If these walls could talk…
Published on 01 December 2023
I guess I'm not the only one to speak this line to myself while pondering the many events that have taken place inside the Memorial Hall.
Oh, to have been a fly on the wall at the heated meeting between townsfolk and hippies back in 1977. The controversial gathering had been called to dismiss the Bellingen Community Centre management committee and pave a way to demolishing the building.
As it turns out, the Memorial Hall hasn't always been the centre of cultural activities in town. In the documentary The Promised Land, screened at the hall last month, we learnt how the old school house located where Council Chambers now stand, was a hub for community meals, concerts, dances and a Youth Support Scheme, where unemployed youth were taught "pottery, photography, motor mechanics and other skills. The library and health centre were there, too." (Adele Horin, The National Times.) The Community Centre was borne from a desire among the new, alternative settlers of the Bellingen valleys, to provide the types of services found wanting in the mainstream.
What Memorial Hall did witness on that night 46 years ago however, was a congregation of rate payers determined to oust the 'alternates' – hippie farmers who typically built their homes in the valleys beyond the bitumen, ie. beyond the reaches of council approvals and thus the payment of rates. In leveraging their technical upper hand – only ratepayers could vote – the irate townsfolk controlled both the discussion and the outcome at a meeting that people were reported to have referred to afterwards "with a shudder of revulsion". (Adele Horin)
At least the very existence of the hall allowed people to gather in a forum for discussion.
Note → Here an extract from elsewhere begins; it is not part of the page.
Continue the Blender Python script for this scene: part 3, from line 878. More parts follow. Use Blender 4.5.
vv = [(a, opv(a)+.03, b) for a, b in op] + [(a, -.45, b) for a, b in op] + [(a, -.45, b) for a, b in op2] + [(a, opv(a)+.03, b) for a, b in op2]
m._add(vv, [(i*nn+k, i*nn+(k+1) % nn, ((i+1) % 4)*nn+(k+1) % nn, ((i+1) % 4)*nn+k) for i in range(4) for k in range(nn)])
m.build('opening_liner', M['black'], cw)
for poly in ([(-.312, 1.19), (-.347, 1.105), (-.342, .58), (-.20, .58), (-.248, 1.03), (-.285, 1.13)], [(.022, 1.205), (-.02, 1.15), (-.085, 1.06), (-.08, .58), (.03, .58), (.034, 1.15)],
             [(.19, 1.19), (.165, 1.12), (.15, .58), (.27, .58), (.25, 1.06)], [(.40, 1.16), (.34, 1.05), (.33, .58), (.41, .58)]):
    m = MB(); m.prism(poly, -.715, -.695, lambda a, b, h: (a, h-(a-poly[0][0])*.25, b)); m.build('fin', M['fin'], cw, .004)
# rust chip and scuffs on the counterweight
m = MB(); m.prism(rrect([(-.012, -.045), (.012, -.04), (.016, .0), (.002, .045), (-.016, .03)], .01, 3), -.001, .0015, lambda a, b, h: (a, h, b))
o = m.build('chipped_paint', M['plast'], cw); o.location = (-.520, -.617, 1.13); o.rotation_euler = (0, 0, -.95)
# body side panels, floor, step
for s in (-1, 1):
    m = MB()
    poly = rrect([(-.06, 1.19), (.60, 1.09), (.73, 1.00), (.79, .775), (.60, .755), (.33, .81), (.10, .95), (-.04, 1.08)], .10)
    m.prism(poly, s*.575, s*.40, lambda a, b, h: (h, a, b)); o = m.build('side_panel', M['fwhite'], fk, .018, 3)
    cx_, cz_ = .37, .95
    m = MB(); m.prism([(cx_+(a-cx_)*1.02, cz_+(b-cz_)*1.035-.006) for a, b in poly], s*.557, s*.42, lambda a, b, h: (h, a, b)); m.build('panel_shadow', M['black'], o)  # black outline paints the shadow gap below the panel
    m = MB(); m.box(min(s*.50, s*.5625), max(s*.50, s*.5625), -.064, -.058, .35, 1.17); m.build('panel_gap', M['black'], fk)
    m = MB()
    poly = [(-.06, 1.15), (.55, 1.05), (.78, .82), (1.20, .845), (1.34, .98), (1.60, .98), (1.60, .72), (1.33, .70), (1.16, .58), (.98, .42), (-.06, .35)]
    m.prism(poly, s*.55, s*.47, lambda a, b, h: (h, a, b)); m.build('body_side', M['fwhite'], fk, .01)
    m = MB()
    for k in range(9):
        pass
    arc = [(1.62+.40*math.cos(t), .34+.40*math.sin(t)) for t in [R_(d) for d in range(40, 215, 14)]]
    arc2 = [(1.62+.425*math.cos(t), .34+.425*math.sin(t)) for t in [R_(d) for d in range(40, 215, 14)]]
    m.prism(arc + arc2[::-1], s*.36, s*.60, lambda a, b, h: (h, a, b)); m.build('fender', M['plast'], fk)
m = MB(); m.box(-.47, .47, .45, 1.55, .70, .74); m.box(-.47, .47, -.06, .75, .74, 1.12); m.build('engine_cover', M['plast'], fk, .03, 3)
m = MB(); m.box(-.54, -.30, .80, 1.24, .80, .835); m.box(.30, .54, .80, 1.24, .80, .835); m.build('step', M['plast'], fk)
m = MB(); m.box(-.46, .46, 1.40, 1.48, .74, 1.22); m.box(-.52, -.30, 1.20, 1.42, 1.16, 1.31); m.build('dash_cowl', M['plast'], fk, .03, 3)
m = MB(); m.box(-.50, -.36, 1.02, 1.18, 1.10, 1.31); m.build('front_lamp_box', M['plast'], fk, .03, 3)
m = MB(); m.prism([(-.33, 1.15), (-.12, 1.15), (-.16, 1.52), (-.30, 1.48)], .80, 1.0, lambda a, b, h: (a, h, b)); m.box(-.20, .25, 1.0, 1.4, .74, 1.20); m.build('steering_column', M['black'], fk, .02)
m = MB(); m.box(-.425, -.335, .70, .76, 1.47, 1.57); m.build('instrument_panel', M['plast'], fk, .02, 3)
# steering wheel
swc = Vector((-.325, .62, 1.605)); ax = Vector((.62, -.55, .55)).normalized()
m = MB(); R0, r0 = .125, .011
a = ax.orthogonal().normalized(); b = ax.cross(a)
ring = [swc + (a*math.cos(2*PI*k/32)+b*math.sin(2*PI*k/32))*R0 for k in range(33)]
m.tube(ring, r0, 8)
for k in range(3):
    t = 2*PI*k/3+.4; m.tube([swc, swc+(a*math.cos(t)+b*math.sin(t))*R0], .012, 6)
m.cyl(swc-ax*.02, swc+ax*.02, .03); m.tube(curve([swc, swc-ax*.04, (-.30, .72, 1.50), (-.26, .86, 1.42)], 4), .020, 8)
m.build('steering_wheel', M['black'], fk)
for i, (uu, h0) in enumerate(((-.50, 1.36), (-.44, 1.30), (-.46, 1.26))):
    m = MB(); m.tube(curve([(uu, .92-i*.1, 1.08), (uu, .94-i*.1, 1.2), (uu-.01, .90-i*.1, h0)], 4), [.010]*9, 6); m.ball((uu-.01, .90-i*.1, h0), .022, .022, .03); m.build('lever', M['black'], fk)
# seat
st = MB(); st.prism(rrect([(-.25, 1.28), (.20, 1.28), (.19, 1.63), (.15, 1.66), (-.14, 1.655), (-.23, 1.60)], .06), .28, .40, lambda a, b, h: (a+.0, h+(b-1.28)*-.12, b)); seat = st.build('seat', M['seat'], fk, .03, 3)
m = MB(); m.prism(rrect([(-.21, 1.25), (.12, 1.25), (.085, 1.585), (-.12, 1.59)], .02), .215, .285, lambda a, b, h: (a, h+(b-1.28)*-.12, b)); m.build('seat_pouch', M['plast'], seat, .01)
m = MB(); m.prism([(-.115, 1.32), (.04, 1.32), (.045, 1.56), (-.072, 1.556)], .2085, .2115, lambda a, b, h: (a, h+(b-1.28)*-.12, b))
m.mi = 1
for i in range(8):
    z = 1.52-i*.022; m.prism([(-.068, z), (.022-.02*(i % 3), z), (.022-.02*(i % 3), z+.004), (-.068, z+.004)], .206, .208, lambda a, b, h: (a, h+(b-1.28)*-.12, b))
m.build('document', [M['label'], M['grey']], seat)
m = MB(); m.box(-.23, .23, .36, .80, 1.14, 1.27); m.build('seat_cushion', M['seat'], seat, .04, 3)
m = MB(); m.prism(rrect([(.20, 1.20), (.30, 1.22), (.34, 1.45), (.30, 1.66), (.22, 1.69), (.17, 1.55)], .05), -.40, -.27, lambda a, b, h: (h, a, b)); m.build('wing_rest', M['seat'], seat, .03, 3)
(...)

Despite the sorry outcome of that particular assembly, without such facilities, there might have been even less understanding of the two sides’ viewpoints. Of course, the Memorial Hall's principal purpose is to host arts and performance, activities with the canny ability to sidestep and dissipate differences, allowing folks with otherwise opposed views to find common ground in shared experiences.
So, I guess if these walls could talk, they might say, "Enter open-minded, leave open-hearted”.